3 Steps to More Profitable Literary Fiction Writing

It is a typical Wednesday on Twitter. Writers discussing their craft, some bemoaning the challenges of finding literary – let alone financial literary – success, and others offering writers lifts or advice.

This was the tweet that caught my attention:

My response, of course, comes from a place of recognizing that this isn’t the truth. Or…it doesn’t have to be. It’s just that most authors don’t know how to position themselves to make their writing profitable.

The financial challenges of literary fiction writers aren’t due to the genre as much as it is to misunderstandings about how to properly leverage the work you’ve written.

– @WriterBrandy on Twitter

I sparked some thought for him, so I decided to sit down and prepare this blog post to help other authors in the same boat. I want to give you an idea of what is possible for your work.

1. Give Your Readers More

You’ve invested your blood, sweat, and tears – and time – into creating something beautiful. Something designed to touch the soul and elevate the mind. But that’s only the beginning of your work.

Your book is like a fabulous, meticulously planned date with someone you love. But when the book ends and the date is over, where does that leave them? Are you giving them a way to follow up with you? To get more of what you offer?

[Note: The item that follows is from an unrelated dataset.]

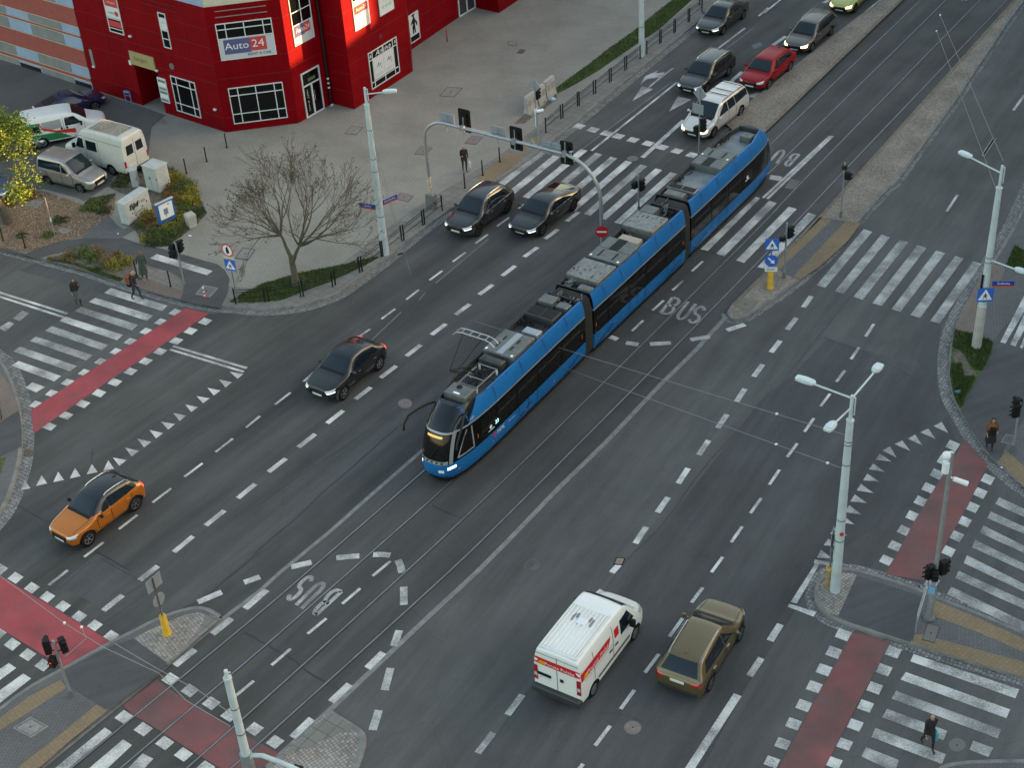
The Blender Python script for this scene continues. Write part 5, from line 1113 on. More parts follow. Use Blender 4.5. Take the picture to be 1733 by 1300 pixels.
# cables, hoses, springs
random.seed(3)
for i,q0,q1,num in ((0,7.6,8.3,7),(0,2.5,4.3,10),(1,-.0,.7,9),(1,7.4,8.7,14),(2,.0,.7,9),(0,9.2,10.4,10),(2,2.0,3.5,3),(2,5.6,7.2,5),(1,4.7,5.8,6)):
    mb=MB(); S=SE[i]
    for _ in range(num):
        q=random.uniform(q0,q1); l=random.uniform(-.7,.7) if i!=2 or q<1 else random.uniform(.5,.78); pts=[]
        for k in range(6):
            pts.append(S.P(q,l,3.08+.16*math.sin(k*1.1+_)**2+random.uniform(0,.08))); q+=random.uniform(-.12,.28)*(q1-q0)/1.2; l+=random.uniform(-.22,.22)*(1 if i!=2 or q<1 else .15); l=max(-.76,min(.78,l))
        mb.tube(pts,random.choice((.02,.03,.045)),6,random.choice((0,0,1)))
    mb.build('roof_cable',[M_BLKP,M_STEEL],tram,smooth=True)
# coil frames near the joints
for S,q,l in ((SE[1],8.3,-.1),(SE[1],.15,.4),(SE[0],10.2,.2)):
    mb=MB(); p=S.P(q,l,3.15)
    for k in range(3): mb.tube([p+S.d*(.16*k)+Vector((0,0,0)),p+S.d*(.16*k+.1)+Vector((0,0,.32)),p+S.d*(.16*k+.2)+S.n*.3+Vector((0,0,.05))],.016,6)
    mb.tube([p,p+S.d*.5],.02,6); mb.tube([p+S.n*.3,p+S.d*.5+S.n*.3],.02,6); mb.build('roof_linkage',M_GREY,tram)
# rails along the far rim
for S in SE:
    mb=MB(); mb.tube([S.P(1.4 if S.nose else .2,.93,3.36),S.P(S.L-(1.4 if S.tail else .2),.93,3.36)],.02,6)
    for k in range(6): q=lerp(1.5,S.L-1.5,k/5); mb.tube([S.P(q,.93,3.28),S.P(q,.93,3.37)],.018,6)
    mb.build('roof_rail',M_TD,tram)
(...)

If not, you’re being a tease. It’s cruel, in a sense, to help them form this deep soul connection with you and then walk away. You – and they – deserve better.

Make sure that you’re giving them a mailing list to join and keep them up-to-date about your next work-in-progress. Invite them to give you feedback on what they loved and want to see more of from you.

2. Let Them Play In Your Playground

You worked hard to build a world and create characters that live on the page. You invited the readers to explore a small portion of that world with you. You made it real for them. Now, give them permission to play in that world with you – under your supervision. You can monetize all that backstory work you did by putting it into a paid membership and letting them access it all for a modest monthly fee.

You can create a license for those whose work meets your standards and allow them to publish works that add to your world for a percentage of their royalties. You can charge to host classes on those characters and that world so that those who want to write in it must pay you for expertise only you can deliver.

Not only will you expand your fan base by doing this and reach more readers, you’re going to end up making more profits from your work at the same time. Not everyone who reads your work will be interested, but for those who are, it can be beneficial for both of you.

3. Tie Your Book Into Something Bigger

Find the underlying theme that drives your book and then look for ways that you can tie that theme into something corporations, organizations, educational institutions, and nonprofits can use to help their employees or clients.

These are places that have the deeper pockets you need to make some serious money with little effort by serving a lot of people at the same time. You may also be able to get them to purchase bulk copies in order to give out to their clients or to libraries in a marketing effort.

The more relevant the theme for modern times, the better it is for you, and the easier it will be to get a “yes” from people who otherwise might say “no.”